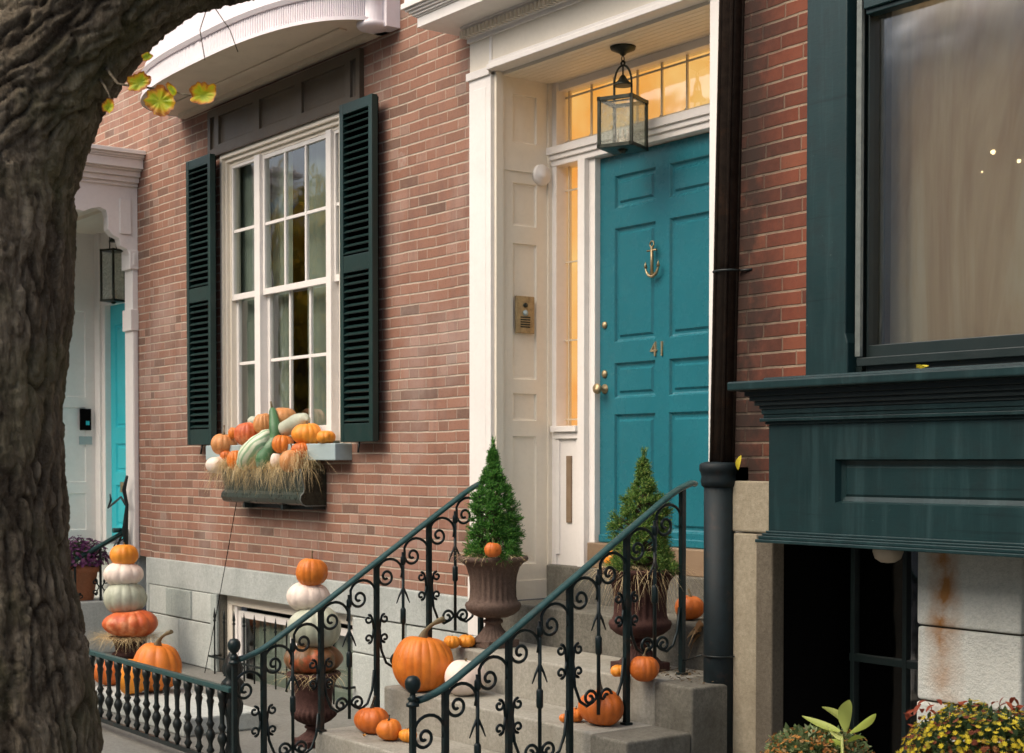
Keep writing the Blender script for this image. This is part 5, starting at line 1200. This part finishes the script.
for (a, c, w_) in (((840, 731), (802, 716), .013), ((838, 733), (807, 729), .014), ((847, 729), (822, 707), .018), ((846, 732), (849, 700), .026), ((850, 733), (876, 714), .014), ((843, 740), (826, 725), .012), ((848, 742), (866, 738), .012), ((842, 744), (822, 742), .013)):
    A = Py(a[0], a[1], py_); B = Py(c[0], c[1], py_ + random.uniform(-.03, .03)); leafblade(b, A, B, w_, random.uniform(.15, .35), fw + Vector((random.uniform(-.4, .4), 0, random.uniform(-.5, .5))))
for k in range(3): b.tube([(base.x + k * .01, py_, .3), (base.x, py_, base.z)], .005, 6)
lo = b.build('leafy_plant', M['hosta'], None, fix=False, org=(base.x, py_, .3)); tag(lo, 'bright lime green broad leaved sprig behind the rust coloured chrysanthemum', 'plant')
b = MB()
rnd = random.Random(11)
for i in range(46):
    x = rnd.uniform(905, 1030); p = Py(x, rnd.uniform(704, 722), -.86 + rnd.uniform(-.1, .08)); d = Vector((rnd.gauss(0, 1), rnd.gauss(0, 1), rnd.uniform(0, 1))).normalized() * rnd.uniform(.03, .06); leafblade(b, p, p + d, .009, .2)
for (a, c) in (((917, 733), (907, 724)), ((918, 736), (905, 738)), ((925, 748), (903, 749))): leafblade(b, Py(a[0], a[1], -.95), Py(c[0], c[1], -.95), .012, .2)
for x in (930, 960, 990, 1015):
    p = Py(x, 712, -.86); b.tube([(p.x, p.y, .35), tuple(p)], .004, 5)
lo = b.build('red_leaved_plant', M['redleaf'], None, fix=False, org=Py(965, 740, -.86)); tag(lo, 'dark red leaved plant rising behind the yellow chrysanthemum', 'plant')

# ================================================================== window box
WB = thing('window_box', 'dark metal window box with rolled ends hung under the shuttered window', 'window box', (-9.8, -.12, 1.32))
wx1 = XA(327, -.0, 490); wx0 = wx1 - 1.23; zb0, zb1 = ZA(320, 505, -.01), ZA(320, 469, -.01) - .0
prf = [(-.005, zb0), (-.16, zb0), (-.185, zb0 + .012), (-.20, zb0 + .04), (-.195, zb0 + .07), (-.175, zb0 + .09), (-.17, zb0 + .12), (-.18, zb0 + .16), (-.195, zb1 - .02), (-.20, zb1), (-.005, zb1)]
prf = [(y, z) for y, z in prf]
MB().prism(prf, lambda a, c, d: (d, a, c), wx0, wx1 - .012).build('trough', M['boxmetal'], WB, .002)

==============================

Written request: From the first line of the material down to the line containing "yellow chrysanthemum', 'plant')", inclusive, return each line exactly, skipping any picture.

Solution:
Keep writing the Blender script for this image. This is part 5, starting at line 1200. This part finishes the script.
for (a, c, w_) in (((840, 731), (802, 716), .013), ((838, 733), (807, 729), .014), ((847, 729), (822, 707), .018), ((846, 732), (849, 700), .026), ((850, 733), (876, 714), .014), ((843, 740), (826, 725), .012), ((848, 742), (866, 738), .012), ((842, 744), (822, 742), .013)):
    A = Py(a[0], a[1], py_); B = Py(c[0], c[1], py_ + random.uniform(-.03, .03)); leafblade(b, A, B, w_, random.uniform(.15, .35), fw + Vector((random.uniform(-.4, .4), 0, random.uniform(-.5, .5))))
for k in range(3): b.tube([(base.x + k * .01, py_, .3), (base.x, py_, base.z)], .005, 6)
lo = b.build('leafy_plant', M['hosta'], None, fix=False, org=(base.x, py_, .3)); tag(lo, 'bright lime green broad leaved sprig behind the rust coloured chrysanthemum', 'plant')
b = MB()
rnd = random.Random(11)
for i in range(46):
    x = rnd.uniform(905, 1030); p = Py(x, rnd.uniform(704, 722), -.86 + rnd.uniform(-.1, .08)); d = Vector((rnd.gauss(0, 1), rnd.gauss(0, 1), rnd.uniform(0, 1))).normalized() * rnd.uniform(.03, .06); leafblade(b, p, p + d, .009, .2)
for (a, c) in (((917, 733), (907, 724)), ((918, 736), (905, 738)), ((925, 748), (903, 749))): leafblade(b, Py(a[0], a[1], -.95), Py(c[0], c[1], -.95), .012, .2)
for x in (930, 960, 990, 1015):
    p = Py(x, 712, -.86); b.tube([(p.x, p.y, .35), tuple(p)], .004, 5)
lo = b.build('red_leaved_plant', M['redleaf'], None, fix=False, org=Py(965, 740, -.86)); tag(lo, 'dark red leaved plant rising behind the yellow chrysanthemum', 'plant')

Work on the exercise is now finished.